Investors, financial institutions and brokerage houses will have to line up a lot of cash amounts to absorb the floating stocks of these companies, three of which are listed on the stock exchanges and are actively traded.
“The biggest fear of the market could be whether or not it is capable of absorbing such a massive off-loading of shares within the officially time frame,” brokers ask. “There are also fears of decline in the share values of the other pivotals owing to oversupply.”
Some analysts also fear the developing situation on the LFO front followed by reports of MMA’s refusal to toe the official line and some official action by the centre against its government in the Frontier Province could take away the current steam out of the market.
“The current political set-up may not be wind out in the face of strong opposition stance on LFO and some other official actions, sailing may not be that safe if there was a rumpus on the budget session due on June 7.”
All doors aiming at a political consensus on the current issues between the government and the opposition now seem to have been closed and investors are now debating “what next”.
It was perhaps in this background that investors were in two minds about the developing situation and did not participate in the proceedings in a normal way and just played safe.
Fazal Textile and Shell Pakistan led the list of top gainers, up Rs7 each, followed by Pakistan Paper Products, Packages, Jahangir Siddiqui & Co, Central Insurance, Pakistan Services, Unilever Pakistan, Lakson Tobacco and Siemens Pakistan, higher by Rs3.25 to Rs5.95.
Losers were led by Colgate Pakistan and Wyeth Pakistan, off Rs7.70 to Rs20 respectively on selling at the highly inflated levels owing to persistent rise because of shortage of the floating stock.

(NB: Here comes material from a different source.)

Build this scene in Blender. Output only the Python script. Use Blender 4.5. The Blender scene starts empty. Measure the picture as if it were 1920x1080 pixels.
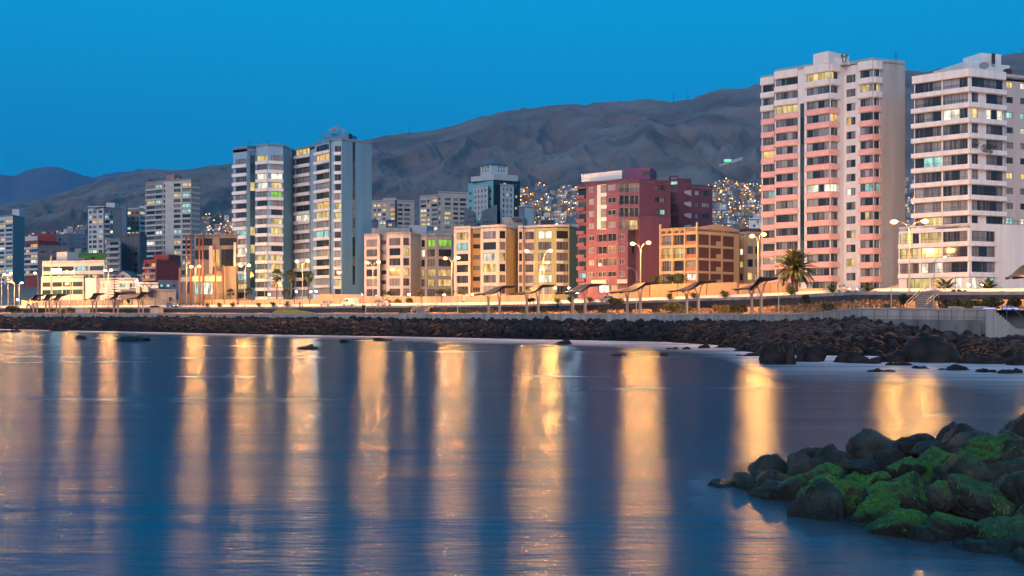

Javed Omer, Al-Abid Silk, Reckitt and Benckiser, Clover Pakistan, Treet Corporation and Bhanero Textiles were other prominent losers, off Rs3.10 to Rs5.
Trading volume rose modestly to 194m shares from the previous 123m shares as gainers managed to force a modest edge over the losers at 190 to 170, with 63 shares holding on to the last levels.
PTCL topped the list of actives, up 20 paisa at Rs26.05 on 39m shares, D.G. Khan Cement, higher by 75 paisa at Rs20.95 on 27m shares, Dewan Motors, up Rs1.25 at Rs19.55 on 18m shares, Hub-Power, firm by five paisa at Rs34.95 on 13m shares, Nishat Mills, higher 25 paisa at Rs25.95 on 10m shares and National Bank, higher by 55 paisa at Rs26 on 7m shares.
Other actives were led by Sui Northern Gas, easy five paisa on 8m shares, Attock Cement, higher by Rs1.60 on 7m shares, Pakistan Oilfields, off Rs2.05 also on 7m shares and PSO, lower by 80 paisa at Rs6m shares.
FORWARD COUNTER: PTCL also came in for active speculative buying on this counter and rose by 15 paisa at Rs26.10 on 7m shares followed by Hub-Power, firm by five paisa at Rs35.05 on 3m shares, Sui Northern Gas, easy 15 paisa at Rs31.95 on 2.439m shares and PSO, off 50 paisa at Rs213.50 on 2m shares.
DEFAULTER COMPANIES: Medi Glass again came in for strong support and proved to be the most active scrip, up 35 paisa at Rs3.30 on 0.223m shares followed by Mehran Jute, higher 60 paisa at Rs1.50 on 0.147m shares and Sunshine Cotton, lower 10 paisa at Rs1.90 on 69,500 shares, others were modestly traded.